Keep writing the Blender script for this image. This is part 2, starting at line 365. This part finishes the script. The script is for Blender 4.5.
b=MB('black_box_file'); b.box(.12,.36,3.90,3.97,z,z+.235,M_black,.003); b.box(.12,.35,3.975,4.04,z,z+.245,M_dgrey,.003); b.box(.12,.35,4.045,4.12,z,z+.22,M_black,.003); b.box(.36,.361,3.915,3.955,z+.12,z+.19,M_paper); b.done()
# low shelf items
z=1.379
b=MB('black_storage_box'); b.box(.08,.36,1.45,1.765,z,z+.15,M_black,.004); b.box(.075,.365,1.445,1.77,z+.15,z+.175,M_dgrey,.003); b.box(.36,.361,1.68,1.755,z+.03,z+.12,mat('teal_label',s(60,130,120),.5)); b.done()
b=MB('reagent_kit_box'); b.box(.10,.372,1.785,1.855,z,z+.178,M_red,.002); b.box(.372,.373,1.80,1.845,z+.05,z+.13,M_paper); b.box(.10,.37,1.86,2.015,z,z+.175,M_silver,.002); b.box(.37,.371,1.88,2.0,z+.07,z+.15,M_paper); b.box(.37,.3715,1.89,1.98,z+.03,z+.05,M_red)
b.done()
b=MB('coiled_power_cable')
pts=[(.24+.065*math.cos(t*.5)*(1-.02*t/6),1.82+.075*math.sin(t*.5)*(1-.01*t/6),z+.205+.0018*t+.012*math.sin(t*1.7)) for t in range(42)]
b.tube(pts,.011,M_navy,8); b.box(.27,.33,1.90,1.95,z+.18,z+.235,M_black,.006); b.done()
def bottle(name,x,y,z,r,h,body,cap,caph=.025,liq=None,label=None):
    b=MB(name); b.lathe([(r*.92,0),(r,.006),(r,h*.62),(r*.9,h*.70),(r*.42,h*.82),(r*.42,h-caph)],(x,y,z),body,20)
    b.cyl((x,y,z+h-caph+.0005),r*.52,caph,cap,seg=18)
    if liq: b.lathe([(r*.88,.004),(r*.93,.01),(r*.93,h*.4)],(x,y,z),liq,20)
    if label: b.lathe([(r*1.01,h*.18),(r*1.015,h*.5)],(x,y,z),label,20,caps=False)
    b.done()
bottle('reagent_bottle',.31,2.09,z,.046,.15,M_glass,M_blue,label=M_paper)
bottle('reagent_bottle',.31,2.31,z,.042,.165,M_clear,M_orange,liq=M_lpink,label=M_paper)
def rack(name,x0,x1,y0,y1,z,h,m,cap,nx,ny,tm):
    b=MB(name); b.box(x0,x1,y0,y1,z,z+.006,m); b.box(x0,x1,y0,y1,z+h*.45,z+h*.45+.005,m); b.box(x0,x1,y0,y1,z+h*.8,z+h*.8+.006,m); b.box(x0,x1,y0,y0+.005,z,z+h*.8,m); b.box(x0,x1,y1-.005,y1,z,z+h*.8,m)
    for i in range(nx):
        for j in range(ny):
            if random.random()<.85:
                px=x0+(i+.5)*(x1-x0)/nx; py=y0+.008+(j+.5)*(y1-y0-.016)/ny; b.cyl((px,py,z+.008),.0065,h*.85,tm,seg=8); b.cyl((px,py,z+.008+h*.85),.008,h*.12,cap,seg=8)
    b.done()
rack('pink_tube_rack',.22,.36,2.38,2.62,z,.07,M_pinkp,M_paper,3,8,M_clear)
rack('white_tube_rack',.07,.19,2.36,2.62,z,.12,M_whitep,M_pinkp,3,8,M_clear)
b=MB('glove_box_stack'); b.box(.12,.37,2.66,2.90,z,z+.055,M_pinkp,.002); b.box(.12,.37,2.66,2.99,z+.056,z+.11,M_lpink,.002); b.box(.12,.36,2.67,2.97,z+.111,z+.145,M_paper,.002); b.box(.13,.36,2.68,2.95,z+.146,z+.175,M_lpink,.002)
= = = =
Write down the full listing again, exactly.

_EXERCISE ANSWER_:
Keep writing the Blender script for this image. This is part 2, starting at line 365. This part finishes the script. The script is for Blender 4.5.
b=MB('black_box_file'); b.box(.12,.36,3.90,3.97,z,z+.235,M_black,.003); b.box(.12,.35,3.975,4.04,z,z+.245,M_dgrey,.003); b.box(.12,.35,4.045,4.12,z,z+.22,M_black,.003); b.box(.36,.361,3.915,3.955,z+.12,z+.19,M_paper); b.done()
# low shelf items
z=1.379
b=MB('black_storage_box'); b.box(.08,.36,1.45,1.765,z,z+.15,M_black,.004); b.box(.075,.365,1.445,1.77,z+.15,z+.175,M_dgrey,.003); b.box(.36,.361,1.68,1.755,z+.03,z+.12,mat('teal_label',s(60,130,120),.5)); b.done()
b=MB('reagent_kit_box'); b.box(.10,.372,1.785,1.855,z,z+.178,M_red,.002); b.box(.372,.373,1.80,1.845,z+.05,z+.13,M_paper); b.box(.10,.37,1.86,2.015,z,z+.175,M_silver,.002); b.box(.37,.371,1.88,2.0,z+.07,z+.15,M_paper); b.box(.37,.3715,1.89,1.98,z+.03,z+.05,M_red)
b.done()
b=MB('coiled_power_cable')
pts=[(.24+.065*math.cos(t*.5)*(1-.02*t/6),1.82+.075*math.sin(t*.5)*(1-.01*t/6),z+.205+.0018*t+.012*math.sin(t*1.7)) for t in range(42)]
b.tube(pts,.011,M_navy,8); b.box(.27,.33,1.90,1.95,z+.18,z+.235,M_black,.006); b.done()
def bottle(name,x,y,z,r,h,body,cap,caph=.025,liq=None,label=None):
    b=MB(name); b.lathe([(r*.92,0),(r,.006),(r,h*.62),(r*.9,h*.70),(r*.42,h*.82),(r*.42,h-caph)],(x,y,z),body,20)
    b.cyl((x,y,z+h-caph+.0005),r*.52,caph,cap,seg=18)
    if liq: b.lathe([(r*.88,.004),(r*.93,.01),(r*.93,h*.4)],(x,y,z),liq,20)
    if label: b.lathe([(r*1.01,h*.18),(r*1.015,h*.5)],(x,y,z),label,20,caps=False)
    b.done()
bottle('reagent_bottle',.31,2.09,z,.046,.15,M_glass,M_blue,label=M_paper)
bottle('reagent_bottle',.31,2.31,z,.042,.165,M_clear,M_orange,liq=M_lpink,label=M_paper)
def rack(name,x0,x1,y0,y1,z,h,m,cap,nx,ny,tm):
    b=MB(name); b.box(x0,x1,y0,y1,z,z+.006,m); b.box(x0,x1,y0,y1,z+h*.45,z+h*.45+.005,m); b.box(x0,x1,y0,y1,z+h*.8,z+h*.8+.006,m); b.box(x0,x1,y0,y0+.005,z,z+h*.8,m); b.box(x0,x1,y1-.005,y1,z,z+h*.8,m)
    for i in range(nx):
        for j in range(ny):
            if random.random()<.85:
                px=x0+(i+.5)*(x1-x0)/nx; py=y0+.008+(j+.5)*(y1-y0-.016)/ny; b.cyl((px,py,z+.008),.0065,h*.85,tm,seg=8); b.cyl((px,py,z+.008+h*.85),.008,h*.12,cap,seg=8)
    b.done()
rack('pink_tube_rack',.22,.36,2.38,2.62,z,.07,M_pinkp,M_paper,3,8,M_clear)
rack('white_tube_rack',.07,.19,2.36,2.62,z,.12,M_whitep,M_pinkp,3,8,M_clear)
b=MB('glove_box_stack'); b.box(.12,.37,2.66,2.90,z,z+.055,M_pinkp,.002); b.box(.12,.37,2.66,2.99,z+.056,z+.11,M_lpink,.002); b.box(.12,.36,2.67,2.97,z+.111,z+.145,M_paper,.002); b.box(.13,.36,2.68,2.95,z+.146,z+.175,M_lpink,.002)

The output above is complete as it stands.